Voters Not Politicians asks to intervene in Michigan GOP redistricting suit
Oct. 21, 2019: U.S. high court kills Michigan gerrymandering case ordering new districts
Related: Michigan GOP files new suit to stop independent redistricting commission
The group behind the ballot drive that created Michigan’s new redistricting commission has filed a motion to intervene in a lawsuit by state Republicans asking a federal judge to shut down the commission.
Voters Not Politicians argues in its legal motion, filed Monday, that the commission, overwhelmingly approved by voters last November, is constitutional. It pushed back on claims by Michigan Republicans that restrictions on who can serve on the commission violate the First and 14th Amendments to the U.S. Constitution.
“Voters Not Politicians denies that Plaintiff's complaint raises principles of free speech, political association, or any other issue of constitutional importance,” the motion reads.
In the GOP suit filed in July, Michigan Freedom Fund Executive Director Tony Daunt, state Sen. Tom Barrett, Board of State Canvassers member Norm Shinkle and other prominent Republicans argue that rules outlining who can serve on the 13-member commission unfairly exclude people with certain political roles and their family members.
Nancy Wang, the executive director of Voters Not Politicians, said in a statement accompanying the group’s legal motion that the restrictions were “drafted to ensure that those with the greatest potential for conflicts of interest are not the ones who are drawing the (state’s legislative and congressional) maps.”
“We’re confident that the amendment will survive this and any other legal challenges, just as it overcame previous challenges by many of the same special interests who are behind this suit,” she continued.
The plaintiffs — individuals who say they would be excluded from serving on the commission, but would like to apply — argue the restrictions, in essence, punish people for having previously participated in the political process. Those who have been partisan candidates or elected officials, officers of political parties, political consultants, legislative staffers and more (as well as their immediate family members) within the last six years are ineligible to serve on the commission.
VNP’s motion “does not change the fact that this commission is an assault on the Constitutional rights of every Michiganian,” Daunt told Bridge via text message Monday. “I’m surprised that any individual or group would defend a policy of punishing and excluding people from serving their state simply because they choose to exercise the rights afforded to them in our Constitution.”
Among other rights, the First Amendment grants people the right to political association and the 14th shields people from discrimination for exercising that right.

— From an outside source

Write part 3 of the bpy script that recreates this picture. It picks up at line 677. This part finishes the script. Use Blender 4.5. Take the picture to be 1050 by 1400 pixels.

Plaintiffs argue being excluded from a paid state government position offered to others violates those amendments.
Daunt told Bridge last month he estimates at least 500,000 people would be barred from serving on the commission under the current rules, based on the number of people active in state and county parties and lobbying activities, multiplied by the number of people in the average family.
“There is not a sufficient ‘fit’ between the exclusion of Plaintiffs and the asserted interests of transparency, impartiality, and fairness that motivated the establishment of the Commission,” the suit reads. “In particular, the selection system may actually inhibit transparency, impartiality, and fairness because eligible applicants may be no less partisan than those who fall into the excluded categories.”
Voters Not Politicians propelled the statewide signature campaign that resulted in the approval of a state constitutional amendment requiring the creation of redistricting commission independent from the legislature.
More than 60 percent of voters approved the creation of a redistricting commission on the statewide ballot last November. The commission is to include 13 members: four Republicans, four Democrats and five people unaffiliated with either party.
The commission will be responsible for drawing Michigan’s legislative and congressional districts after the 2020 U.S. Census. Currently, lawmakers are elected to districts drawn by the party that controlled the state Legislature after the last Census (for the last two cycles, that has been Republicans). A three-judge panel ruled those lines were illegally gerrymandered in April; Republicans appealed that ruling but it was made moot by a U.S. Supreme Court decision in June, which concluded that such controversies were ultimately political questions best decided by the states.
The plaintiffs argue that Secretary of State Jocelyn Benson should stop implementing the new redistricting law and that the commission should be invalidated.
Voters Not Politicians argues that even if the restrictions on who can serve on the commission are struck down in court, the implementation of the commission itself should proceed.
No hearings have yet been set in the case.